What I find most illuminating when running a Klippel sweep is observing the behavior of the second and third harmonic components relative to the fundamental, especially at high output levels where cone movement is substantial. If the magnetic system—the motor—is perfectly symmetrical and the voice coil remains centered within the magnetic gap across its entire throw, we should ideally see the second harmonic (which is generally considered less offensive to the ear) dominate the lower-order distortion spectrum, perhaps with the third harmonic trailing behind. However, when I look at the measurement plots for drivers with known issues, I frequently see the third harmonic spiking disproportionately, often indicating a problem with the mechanical centering or perhaps the non-linearity introduced by the edge suspension flexing unevenly. This asymmetry in distortion generation is what separates a clean driver from one that sounds subjectively strained; the ear is surprisingly adept at picking out that specific spectral imbalance caused by mechanical asymmetry well before the raw THD numbers become astronomical. It forces the designer to think beyond simple gap symmetry and consider the radial stiffness variations across the surround as the cone moves backward and forward.
Then there is the issue of lower-frequency performance, where excursion limits are usually hit first, and this is where the Klippel system really separates the contenders from the pretenders in subwoofer design.

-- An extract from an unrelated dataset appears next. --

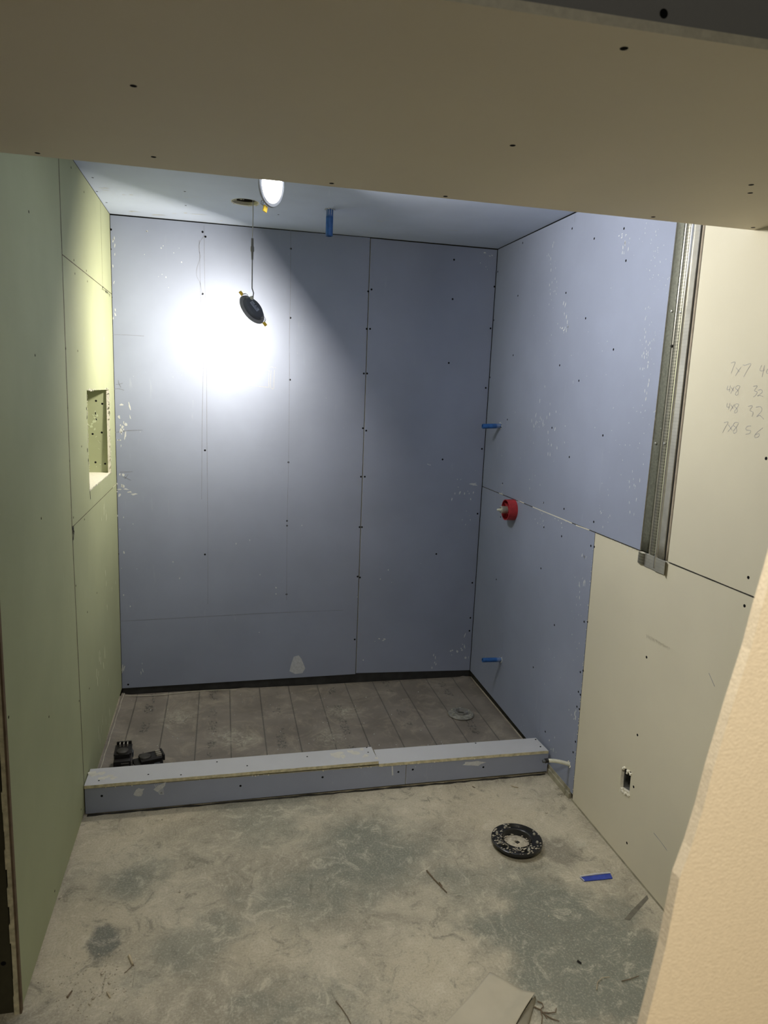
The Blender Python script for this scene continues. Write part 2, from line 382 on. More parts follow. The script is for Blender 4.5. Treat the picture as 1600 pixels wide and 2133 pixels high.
def blob_bm(bm, f, c, ra, rb, ang=0, t=-0.0005, n=11, rag=.35):
    vs = []
    for i in range(n):
        a = 2*math.pi*i/n; k = 1+random.uniform(-rag, rag); x, y = ra*k*math.cos(a), rb*k*math.sin(a)
        vs.append(bm.verts.new(f(c[0]+x*math.cos(ang)-y*math.sin(ang), c[1]+x*math.sin(ang)+y*math.cos(ang), t)))
    bm.faces.new(vs)

# one screw head mesh, shared by every copy
def screw_mesh():
    bm = bmesh.new(); lathe_bm(bm, [(0, .0002), (.0048, .0002), (.0050, 0), (.0050, -.002), (0, -.002)], Matrix.Identity(4), 14)
    bmesh.ops.recalc_face_normals(bm, faces=bm.faces)
    me = bpy.data.meshes.new('screw'); bm.to_mesh(me); bm.free(); me.materials.append(M['screw']); return me
SCREW = screw_mesh()
ROT = {'L': Vector((1, 0, 0)), 'R': Vector((-1, 0, 0)), 'B': Vector((0, -1, 0)), 'D': Vector((0, 0, -1)), 'U': Vector((0, 0, 1))}
def screws(parent, f, pf, pts, d, s=1.0, t=0.0):
    for p in pts:
        q = f(*pf(*p), t)
        o = bpy.data.objects.new('screw', SCREW); COL.objects.link(o); o.parent = parent
        o.matrix_local = frame(q, ROT[d], (0, 1, 0) if d in 'LR' else (1, 0, 0)) @ Matrix.Diagonal((s, s, 1, 1))
def screws_at(parent, pts, d, s=1.0): screws(parent, lambda a, b, t=0: a, lambda q: (q, 0), [(p,) for p in pts], d, s)

# ================================================================== STRUCTURE
def struct(name, label=None):
    o = empty(name); tag(o, label, None, None, 'structure'); return o
# ---- floor
fl = link('floor', (lambda bm: (plate_bm(bm, fF, rect(-1.6, -5.4, 3.2, .2), 0, .08), (lambda me: (bm.to_mesh(me), bm.free(), me)[2])(bpy.data.meshes.new('floor')))[1])(bmesh.new()), [M['concrete'], M['concrete']])
tag(fl, 'bare scuffed grey concrete slab with tan dust and dark green-grey patches', None, None, 'structure')

# ---- back wall
wb = struct('wall_back', 'blue-grey drywall at the back of the shower recess')
bl0 = pB(250, 1434)[1]; bl1 = pB(740, 1404)[1]; br0 = pB(743, 1402)[1]; br1 = pB(975, 1396)[1]
xt = pB(772, 494)[0]; xb = pB(741, 1403)[0]
tag(plate('drywall_sheet', fB, [(0.002, bl0), (xb-.002, bl1), (xt-.002, H-.003), (0.002, H-.006)], [M['blue'], M['gyp']], wb), 'blue-grey drywall sheet left of the long vertical seam')
tag(plate('drywall_sheet', fB, [(xb+.002, br0), (W-.003, br1), (W-.003, H-.006), (xt+.002, H-.005)], [M['blue'], M['gyp']], wb), 'blue-grey drywall sheet right of the long vertical seam')
box('framing', -.1, W+.1, T+.003, .09, -.05, H+.1, M['dark'], wb)
screws(wb, fB, pB, [(231, 478), (230, 519), (232, 619), (422, 483), (428, 493), (422, 612), (606, 518), (605, 662), (604, 791), (601, 963), (427, 938), (427, 1155), (598, 1085), (598, 1095), (597, 1238),
  (774, 603), (767, 607), (764, 685), (771, 685), (758, 778), (765, 778), (756, 892), (763, 897), (752, 993), (760, 993), (749, 1098), (754, 1098), (745, 1201), (750, 1203), (946, 541), (943, 623), (935, 756), (922, 957), (909, 1154),
  (1030, 597), (1022, 684), (1012, 808), (1004, 935), (995, 1070), (984, 1214), (980, 1287), (978, 1314), (246, 1154), (739, 1332), (241, 1022), (267, 1426)], 'B', 1.0)
PB_ = [
 [(425, 470), (427, 600), (430, 700), (431, 900), (433, 1100), (433, 1258)],
 [(415, 500), (419, 640), (424, 700), (421, 900), (420, 1040)],
 [(606, 450), (605, 600), (603, 700), (603, 791), (601, 963), (598, 1100), (597, 1250)],
 [(248, 1294), (340, 1289), (430, 1284), (560, 1277), (715, 1271)],
 [(426, 490), (416, 505), (414, 520), (417, 535), (410, 560), (410, 575), (417, 590), (421, 612)],
 [(235, 697), (270, 698), (300, 700)]]
strokes('pencil_line', fB, pB, PB_, .0022, M['pencil_blue'], wb)
k = lambda *p: [(400+x/6.4, 700+y/6.4) for x, y in p]
strokes('pencil_sketch', fB, pB, [k((500, 447), (700, 448), (1030, 457)), k((1030, 457), (1020, 570), (1025, 685)), k((500, 655), (800, 662), (1020, 685)),
  k((430, 425), (424, 540), (420, 652), (478, 655)), k((472, 440), (460, 650)), k((490, 420), (480, 650)), k((1056, 460), (1045, 600), (1046, 688)), k((1100, 450), (1092, 600), (1088, 700), (1048, 690)),
  k((680, 385), (700, 380), (712, 400), (690, 410), (680, 390)), k((740, 415), (765, 398), (788, 405), (770, 425), (742, 420)), k((1040, 415), (1070, 410), (1085, 425)), k((1100, 415), (1120, 425))], .0020, M['pencil_faint'], wb)
k2 = lambda *p: [(100+x/5.333, 750+y/5.333) for x, y in p]
strokes('pencil_mark', fB, pB, [k2((730, 325), (780, 318), (845, 335)), k2((755, 270), (790, 268), (830, 258)), k2((780, 225), (790, 265), (810, 305)), k2((740, 805), (900, 783), (1050, 778)),
  k2((800, 1245), (870, 1243), (940, 1238)), k2((850, 1320), (870, 1300), (890, 1270)), k2((830, 1295), (870, 1310), (920, 1335)), k2((745, 1530), (760, 1500))], .0028, M['pencil_blue'], wb)
# plaster smears on the back wall
bm = bmesh.new()
def sm(pf, f, u, v, ra, rb, n, spread=(6, 10), t=-.0005):
    for i in range(n):
        c = pf(u+random.gauss(0, spread[0]), v+random.gauss(0, spread[1])); k_ = random.uniform(.35, 1)
        blob_bm(bm, f, c, ra*k_, rb*k_, random.uniform(-.3, .3), t)
for (u, v, ra, rb, n, sp) in ((237, 535, .003, .012, 7, (2, 25)), (237, 640, .004, .010, 3, (2, 10)), (254, 843, .014, .006, 1, (0, 0)), (252, 890, .008, .012, 6, (7, 10)), (262, 880, .004, .02, 6, (7, 30)), (247, 918, .012, .006, 2, (3, 4)),
                              (250, 1000, .006, .010, 9, (8, 18)), (262, 1022, .014, .004, 5, (14, 5)), (390, 770, .006, .004, 2, (2, 1)), (304, 482, .006, .005, 2, (2, 2)), (1018, 531, .008, .004, 3, (6, 3)), (1012, 555, .004, .003, 3, (8, 3)),
                              (985, 1009, .024, .006, 2, (4, 1)), (955, 1010, .004, .010, 4, (6, 10)), (972, 1027, .004, .008, 5, (8, 8)), (945, 1035, .003, .008, 2, (3, 6)), (965, 1075, .003, .006, 5, (14, 10)), (540, 1317, .006, .008, 1, (0, 0)),
                              (1000, 985, .003, .002, 3, (10, 3)), (798, 1335, .008, .004, 4, (8, 5)), (905, 1380, .003, .01, 5, (4, 8)), (950, 1365, .006, .008, 9, (16, 12)), (970, 1345, .003, .015, 4, (5, 15)), (757, 1375, .006, .01, 1, (0, 0)), (893, 968, .007, .002, 2, (8, 1)),
                              (255, 1385, .003, .02, 4, (6, 15)), (290, 1400, .003, .015, 3, (8, 10)), (248, 1090, .004, .008, 6, (6, 30)), (300, 1220, .003, .006, 6, (40, 60)), (540, 1160, .003, .006, 6, (60, 60)), (350, 560, .003, .004, 10, (60, 60)), (800, 1180, .004, .004, 5, (60, 40))):
    sm(pB, fB, u, v, ra, rb, n, sp)
tag(from_bm('plaster_flecks', bm, M['plaster'], wb), 'white joint compound flecks and smears', kind='stuff')
bm = bmesh.new()
bm.faces.new([bm.verts.new(fB(*pB(*q), -.0005)) for q in ((603, 1398), (607, 1382), (612, 1368), (622, 1365), (628, 1372), (636, 1392), (630, 1402), (615, 1404))])
from_bm('plaster_patch', bm, M['plaster_dim'], wb)

# ---- left wall (green board)
wl = struct('wall_left', 'green moisture-resistant drywall on the left with a cut-out niche')
ysA = pL(122, 333)[0]; ysB = pL(150, 1095)[0]; ysC = pL(178, 1700)[0]
z1a = pL(133, 533)[1]; z1b = pL(232, 612)[1]
yv = pL(209, 420)[0]; zsl = 1.113
N0, N1, NZ0, NZ1 = -.712, -.168, 1.190, 1.5745
g_ = .0032
tag(plate('drywall_sheet', fL, [(YE, .012), (ysC-g_, .012), (ysB-g_-.001, ZS), (ysA-g_-.001, H-.002), (YE, H-.002)], [M['green'], M['gyp']], wl), 'green drywall sheet nearest the opening')
tag(plate('drywall_sheet', fL, [(ysC+g_, .02), (-.003, .045), (-.003, zsl-.001), (ysB+g_+.001, zsl-.001)], [M['green'], M['gyp']], wl), 'green drywall sheet below the niche')
tag(plate('drywall_sheet', fL, [(ysB+g_, zsl+.001), (-.003, zsl+.001), (-.003, z1b-.001), (ysA+g_, z1a-.001)], [M['green'], M['gyp']], wl, holes=[[(N0, NZ0-.004), (N1+.002, NZ0), (N1+.012, NZ1-.004), (N0+.004, NZ1)]]), 'green drywall sheet with the rectangular niche opening')
tag(plate('drywall_sheet', fL, [(ysA+g_, z1a+.001), (yv-.001, z1a*.35+z1b*.65+.001), (yv-.001, H-.003), (ysA+g_, H-.003)], [M['green'], M['gyp']], wl), 'green drywall offcut above the niche under the ceiling')
tag(plate('drywall_sheet', fL, [(yv+.001, z1a*.35+z1b*.65+.001), (-.003, z1b+.001), (-.003, H-.003), (yv+.001, H-.003)], [M['green'], M['gyp']], wl), 'narrow green drywall strip in the upper back corner')
bm = bmesh.new(); plate_bm(bm, fL, rect(YE, -.02, .1, H+.1), T+.002, T+.02, [rect(N0-.02, NZ0-.02, -.140, NZ1+.03)]); from_bm('framing', bm, [M['dark'], M['dark']], wl)
nb = box('niche_box', -.165, -.15, N0-.03, -.06, NZ0-.03, NZ1+.03, M['green'], wl)
tag(nb, 'green drywall back of the niche')
tag(box('niche_side_panel', -.152, -T, -.150, -.138, NZ0-.03, NZ1+.03, M['green'], wl), 'green end panel of the niche with six black screws')
box('niche_side_panel', -.152, -T, N0-.016, N0-.004, NZ0-.03, NZ1+.03, M['green'], wl)
tag(box('niche_sill', -.152, -.001, N0+.001, -.145, NZ0-.014, NZ0-.002, M['gyp'], wl), 'cream cut gypsum sill of the niche')
box('niche_top_panel', -.152, -T, N0-.01, -.09, NZ1+.012, NZ1+.024, M['green'], wl)
fN = lambda a, b, t=0: Vector((a, -.150+t, b))
def pN(u, v): q = ony(u, v, -.150); return (q.x, q.z)
screws(wl, fN, pN, [(200, 835), (213, 841), (193, 904), (212, 901), (199, 963), (219, 966)], 'B', .95)
bm = bmesh.new()
for (u, v, ra, rb, n) in ((198, 868, .006, .014, 7), (192, 885, .008, .010, 5), (204, 918, .008, .003, 4), (208, 965, .005, .004, 2)):
    for i in range(n): blob_bm(bm, fN, pN(u+random.gauss(0, 4), v+random.gauss(0, 8)), ra*random.uniform(.3, 1), rb*random.uniform(.3, 1), random.uniform(-1, 1))
from_bm('plaster_smear', bm, simple('faint_green_smear', (.52, .57, .38), .9, noise=.05), wl)
screws(wl, fL, pL, [(60, 441), (148, 349), (175, 400), (154, 542), (156, 570), (182, 586), (180, 564), (162, 731), (73, 740), (137, 726), (102, 1493), (158, 1220), (182, 1275), (186, 1434), (165, 1460), (202, 1235),
  (169, 1686), (170, 930), (141, 850), (145, 960), (153, 1078), (176, 1082), (114, 1856), (86, 1080), (18, 1494)], 'L', .8)
bm = bmesh.new()
def seam_shade(f, a, b, wd, t=.0004, n=30):
    stroke_bm(bm, f, [(a[0]+(b[0]-a[0])*i/n, a[1]+(b[1]-a[1])*i/n) for i in range(n+1)], wd, t, .15)  # dark ribbon laid over a seam, standing in for shade in the gap
seam_shade(fL, (ysA, H-.003), (ysB, zsl), .0085, -.0002); seam_shade(fL, (ysB, zsl), (ysC, .01), .0085, -.0002)
seam_shade(fL, (ysB, zsl), (-.12, zsl), .0028, -.0002); seam_shade(fL, (ysA, z1a), (-.003, z1b), .0032, -.0002); seam_shade(fL, (yv, H-.003), (yv, z1a*.35+z1b*.65), .003, -.0002)
from_bm('seam_shade_strip', bm, M['gapshade'], wl)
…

We often focus on finding the physical Xmax limit, but the distortion analyzer shows us that the *usable* linear excursion is often much smaller than the physical limit suggests. I’ve seen cases where the third harmonic distortion rises sharply not because the voice coil has physically bottomed out, but because the radial compliance of the spider assembly changes drastically when it is heavily compressed on one stroke direction compared to the other. This mechanical asymmetry translates directly into frequency-dependent distortion modulation, meaning the distortion signature itself changes depending on the frequency content of the signal being reproduced. It’s not just about how much air the driver moves, but how linearly it manages the reaction forces from the air load and the internal mechanical restoring forces across that entire operating window. We must move past simple excursion ratings and focus on the distortion floor across the operating bandwidth to truly characterize performance.